Could you transcribe the material below exactly, without leaving out a single line?

— Begin —

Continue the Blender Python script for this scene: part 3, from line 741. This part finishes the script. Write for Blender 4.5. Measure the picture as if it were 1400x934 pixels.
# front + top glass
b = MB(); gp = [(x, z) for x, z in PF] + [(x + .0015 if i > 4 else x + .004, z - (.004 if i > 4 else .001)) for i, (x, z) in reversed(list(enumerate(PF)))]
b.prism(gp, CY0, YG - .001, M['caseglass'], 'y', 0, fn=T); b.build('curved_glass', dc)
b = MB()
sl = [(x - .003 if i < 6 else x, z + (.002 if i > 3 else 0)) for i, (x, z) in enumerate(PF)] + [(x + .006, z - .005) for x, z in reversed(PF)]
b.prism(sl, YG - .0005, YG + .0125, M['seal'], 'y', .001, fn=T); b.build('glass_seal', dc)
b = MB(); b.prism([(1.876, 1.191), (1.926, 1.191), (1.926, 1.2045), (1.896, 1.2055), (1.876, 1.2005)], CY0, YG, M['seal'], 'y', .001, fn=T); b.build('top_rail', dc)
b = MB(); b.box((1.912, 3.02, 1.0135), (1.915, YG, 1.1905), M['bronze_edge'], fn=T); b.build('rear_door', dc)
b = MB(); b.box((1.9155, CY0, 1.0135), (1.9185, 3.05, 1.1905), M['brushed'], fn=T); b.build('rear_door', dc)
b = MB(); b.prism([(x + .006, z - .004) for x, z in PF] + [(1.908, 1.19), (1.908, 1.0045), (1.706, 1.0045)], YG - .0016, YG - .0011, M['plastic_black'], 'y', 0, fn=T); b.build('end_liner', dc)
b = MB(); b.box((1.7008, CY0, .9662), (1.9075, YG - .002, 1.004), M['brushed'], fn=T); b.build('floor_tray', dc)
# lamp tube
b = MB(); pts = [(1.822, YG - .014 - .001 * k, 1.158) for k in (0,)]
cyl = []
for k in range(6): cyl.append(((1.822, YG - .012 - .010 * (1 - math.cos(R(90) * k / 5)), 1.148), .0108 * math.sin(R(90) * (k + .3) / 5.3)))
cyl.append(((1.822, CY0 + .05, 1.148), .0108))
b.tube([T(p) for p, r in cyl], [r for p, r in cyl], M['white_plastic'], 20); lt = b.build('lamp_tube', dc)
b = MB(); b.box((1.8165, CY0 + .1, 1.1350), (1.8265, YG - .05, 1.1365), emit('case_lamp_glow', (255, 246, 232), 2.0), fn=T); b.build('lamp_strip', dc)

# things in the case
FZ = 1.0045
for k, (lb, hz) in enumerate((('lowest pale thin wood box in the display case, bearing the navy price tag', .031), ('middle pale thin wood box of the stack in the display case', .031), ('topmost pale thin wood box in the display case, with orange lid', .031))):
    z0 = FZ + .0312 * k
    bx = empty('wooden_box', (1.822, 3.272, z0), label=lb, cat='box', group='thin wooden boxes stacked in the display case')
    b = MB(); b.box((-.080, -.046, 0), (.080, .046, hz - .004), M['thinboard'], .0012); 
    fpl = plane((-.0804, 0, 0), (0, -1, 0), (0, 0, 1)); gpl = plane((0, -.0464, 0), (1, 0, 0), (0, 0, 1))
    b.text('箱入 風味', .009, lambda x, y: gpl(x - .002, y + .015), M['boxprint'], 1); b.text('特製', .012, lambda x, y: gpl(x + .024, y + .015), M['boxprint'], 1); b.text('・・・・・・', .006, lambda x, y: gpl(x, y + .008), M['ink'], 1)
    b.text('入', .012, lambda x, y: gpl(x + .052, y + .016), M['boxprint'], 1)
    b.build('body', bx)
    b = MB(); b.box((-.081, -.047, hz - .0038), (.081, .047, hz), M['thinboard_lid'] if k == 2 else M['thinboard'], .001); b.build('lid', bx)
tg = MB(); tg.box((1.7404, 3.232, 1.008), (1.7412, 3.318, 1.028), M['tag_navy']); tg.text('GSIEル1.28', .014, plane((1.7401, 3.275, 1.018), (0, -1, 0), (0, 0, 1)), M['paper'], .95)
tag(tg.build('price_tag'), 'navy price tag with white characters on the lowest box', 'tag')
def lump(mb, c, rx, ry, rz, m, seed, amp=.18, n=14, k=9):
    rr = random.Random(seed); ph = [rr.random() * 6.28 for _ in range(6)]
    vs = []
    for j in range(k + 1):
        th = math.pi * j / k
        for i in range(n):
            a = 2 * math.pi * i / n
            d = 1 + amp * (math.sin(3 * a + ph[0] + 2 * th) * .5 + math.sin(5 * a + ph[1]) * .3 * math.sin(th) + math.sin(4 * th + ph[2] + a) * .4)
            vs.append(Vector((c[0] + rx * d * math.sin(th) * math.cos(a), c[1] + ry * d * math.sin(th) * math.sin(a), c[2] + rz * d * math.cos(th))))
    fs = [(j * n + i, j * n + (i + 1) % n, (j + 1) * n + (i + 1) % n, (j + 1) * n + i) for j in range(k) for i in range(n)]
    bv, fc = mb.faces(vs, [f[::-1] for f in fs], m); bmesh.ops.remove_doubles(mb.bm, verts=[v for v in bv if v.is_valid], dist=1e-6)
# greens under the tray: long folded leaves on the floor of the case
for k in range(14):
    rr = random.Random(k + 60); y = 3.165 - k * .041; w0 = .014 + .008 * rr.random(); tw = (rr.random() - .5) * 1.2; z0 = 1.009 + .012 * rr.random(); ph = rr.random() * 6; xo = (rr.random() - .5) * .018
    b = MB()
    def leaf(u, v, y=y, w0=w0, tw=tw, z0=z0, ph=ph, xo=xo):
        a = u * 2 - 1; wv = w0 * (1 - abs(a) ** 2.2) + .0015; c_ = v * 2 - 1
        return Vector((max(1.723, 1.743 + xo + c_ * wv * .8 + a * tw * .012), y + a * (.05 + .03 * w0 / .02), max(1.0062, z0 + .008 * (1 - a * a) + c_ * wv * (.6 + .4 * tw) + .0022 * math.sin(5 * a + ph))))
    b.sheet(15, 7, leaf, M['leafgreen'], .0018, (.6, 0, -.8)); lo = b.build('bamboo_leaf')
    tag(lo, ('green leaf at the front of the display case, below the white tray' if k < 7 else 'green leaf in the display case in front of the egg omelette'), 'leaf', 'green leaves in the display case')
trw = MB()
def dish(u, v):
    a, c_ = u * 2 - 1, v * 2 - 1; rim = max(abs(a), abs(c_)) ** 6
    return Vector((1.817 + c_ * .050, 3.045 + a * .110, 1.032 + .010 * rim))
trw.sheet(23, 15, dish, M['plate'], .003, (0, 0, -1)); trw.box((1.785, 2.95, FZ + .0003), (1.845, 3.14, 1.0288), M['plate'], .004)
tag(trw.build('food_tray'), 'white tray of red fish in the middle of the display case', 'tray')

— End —

■ RESULT
Continue the Blender Python script for this scene: part 3, from line 741. This part finishes the script. Write for Blender 4.5. Measure the picture as if it were 1400x934 pixels.
# front + top glass
b = MB(); gp = [(x, z) for x, z in PF] + [(x + .0015 if i > 4 else x + .004, z - (.004 if i > 4 else .001)) for i, (x, z) in reversed(list(enumerate(PF)))]
b.prism(gp, CY0, YG - .001, M['caseglass'], 'y', 0, fn=T); b.build('curved_glass', dc)
b = MB()
sl = [(x - .003 if i < 6 else x, z + (.002 if i > 3 else 0)) for i, (x, z) in enumerate(PF)] + [(x + .006, z - .005) for x, z in reversed(PF)]
b.prism(sl, YG - .0005, YG + .0125, M['seal'], 'y', .001, fn=T); b.build('glass_seal', dc)
b = MB(); b.prism([(1.876, 1.191), (1.926, 1.191), (1.926, 1.2045), (1.896, 1.2055), (1.876, 1.2005)], CY0, YG, M['seal'], 'y', .001, fn=T); b.build('top_rail', dc)
b = MB(); b.box((1.912, 3.02, 1.0135), (1.915, YG, 1.1905), M['bronze_edge'], fn=T); b.build('rear_door', dc)
b = MB(); b.box((1.9155, CY0, 1.0135), (1.9185, 3.05, 1.1905), M['brushed'], fn=T); b.build('rear_door', dc)
b = MB(); b.prism([(x + .006, z - .004) for x, z in PF] + [(1.908, 1.19), (1.908, 1.0045), (1.706, 1.0045)], YG - .0016, YG - .0011, M['plastic_black'], 'y', 0, fn=T); b.build('end_liner', dc)
b = MB(); b.box((1.7008, CY0, .9662), (1.9075, YG - .002, 1.004), M['brushed'], fn=T); b.build('floor_tray', dc)
# lamp tube
b = MB(); pts = [(1.822, YG - .014 - .001 * k, 1.158) for k in (0,)]
cyl = []
for k in range(6): cyl.append(((1.822, YG - .012 - .010 * (1 - math.cos(R(90) * k / 5)), 1.148), .0108 * math.sin(R(90) * (k + .3) / 5.3)))
cyl.append(((1.822, CY0 + .05, 1.148), .0108))
b.tube([T(p) for p, r in cyl], [r for p, r in cyl], M['white_plastic'], 20); lt = b.build('lamp_tube', dc)
b = MB(); b.box((1.8165, CY0 + .1, 1.1350), (1.8265, YG - .05, 1.1365), emit('case_lamp_glow', (255, 246, 232), 2.0), fn=T); b.build('lamp_strip', dc)

# things in the case
FZ = 1.0045
for k, (lb, hz) in enumerate((('lowest pale thin wood box in the display case, bearing the navy price tag', .031), ('middle pale thin wood box of the stack in the display case', .031), ('topmost pale thin wood box in the display case, with orange lid', .031))):
    z0 = FZ + .0312 * k
    bx = empty('wooden_box', (1.822, 3.272, z0), label=lb, cat='box', group='thin wooden boxes stacked in the display case')
    b = MB(); b.box((-.080, -.046, 0), (.080, .046, hz - .004), M['thinboard'], .0012); 
    fpl = plane((-.0804, 0, 0), (0, -1, 0), (0, 0, 1)); gpl = plane((0, -.0464, 0), (1, 0, 0), (0, 0, 1))
    b.text('箱入 風味', .009, lambda x, y: gpl(x - .002, y + .015), M['boxprint'], 1); b.text('特製', .012, lambda x, y: gpl(x + .024, y + .015), M['boxprint'], 1); b.text('・・・・・・', .006, lambda x, y: gpl(x, y + .008), M['ink'], 1)
    b.text('入', .012, lambda x, y: gpl(x + .052, y + .016), M['boxprint'], 1)
    b.build('body', bx)
    b = MB(); b.box((-.081, -.047, hz - .0038), (.081, .047, hz), M['thinboard_lid'] if k == 2 else M['thinboard'], .001); b.build('lid', bx)
tg = MB(); tg.box((1.7404, 3.232, 1.008), (1.7412, 3.318, 1.028), M['tag_navy']); tg.text('GSIEル1.28', .014, plane((1.7401, 3.275, 1.018), (0, -1, 0), (0, 0, 1)), M['paper'], .95)
tag(tg.build('price_tag'), 'navy price tag with white characters on the lowest box', 'tag')
def lump(mb, c, rx, ry, rz, m, seed, amp=.18, n=14, k=9):
    rr = random.Random(seed); ph = [rr.random() * 6.28 for _ in range(6)]
    vs = []
    for j in range(k + 1):
        th = math.pi * j / k
        for i in range(n):
            a = 2 * math.pi * i / n
            d = 1 + amp * (math.sin(3 * a + ph[0] + 2 * th) * .5 + math.sin(5 * a + ph[1]) * .3 * math.sin(th) + math.sin(4 * th + ph[2] + a) * .4)
            vs.append(Vector((c[0] + rx * d * math.sin(th) * math.cos(a), c[1] + ry * d * math.sin(th) * math.sin(a), c[2] + rz * d * math.cos(th))))
    fs = [(j * n + i, j * n + (i + 1) % n, (j + 1) * n + (i + 1) % n, (j + 1) * n + i) for j in range(k) for i in range(n)]
    bv, fc = mb.faces(vs, [f[::-1] for f in fs], m); bmesh.ops.remove_doubles(mb.bm, verts=[v for v in bv if v.is_valid], dist=1e-6)
# greens under the tray: long folded leaves on the floor of the case
for k in range(14):
    rr = random.Random(k + 60); y = 3.165 - k * .041; w0 = .014 + .008 * rr.random(); tw = (rr.random() - .5) * 1.2; z0 = 1.009 + .012 * rr.random(); ph = rr.random() * 6; xo = (rr.random() - .5) * .018
    b = MB()
    def leaf(u, v, y=y, w0=w0, tw=tw, z0=z0, ph=ph, xo=xo):
        a = u * 2 - 1; wv = w0 * (1 - abs(a) ** 2.2) + .0015; c_ = v * 2 - 1
        return Vector((max(1.723, 1.743 + xo + c_ * wv * .8 + a * tw * .012), y + a * (.05 + .03 * w0 / .02), max(1.0062, z0 + .008 * (1 - a * a) + c_ * wv * (.6 + .4 * tw) + .0022 * math.sin(5 * a + ph))))
    b.sheet(15, 7, leaf, M['leafgreen'], .0018, (.6, 0, -.8)); lo = b.build('bamboo_leaf')
    tag(lo, ('green leaf at the front of the display case, below the white tray' if k < 7 else 'green leaf in the display case in front of the egg omelette'), 'leaf', 'green leaves in the display case')
trw = MB()
def dish(u, v):
    a, c_ = u * 2 - 1, v * 2 - 1; rim = max(abs(a), abs(c_)) ** 6
    return Vector((1.817 + c_ * .050, 3.045 + a * .110, 1.032 + .010 * rim))
trw.sheet(23, 15, dish, M['plate'], .003, (0, 0, -1)); trw.box((1.785, 2.95, FZ + .0003), (1.845, 3.14, 1.0288), M['plate'], .004)
tag(trw.build('food_tray'), 'white tray of red fish in the middle of the display case', 'tray')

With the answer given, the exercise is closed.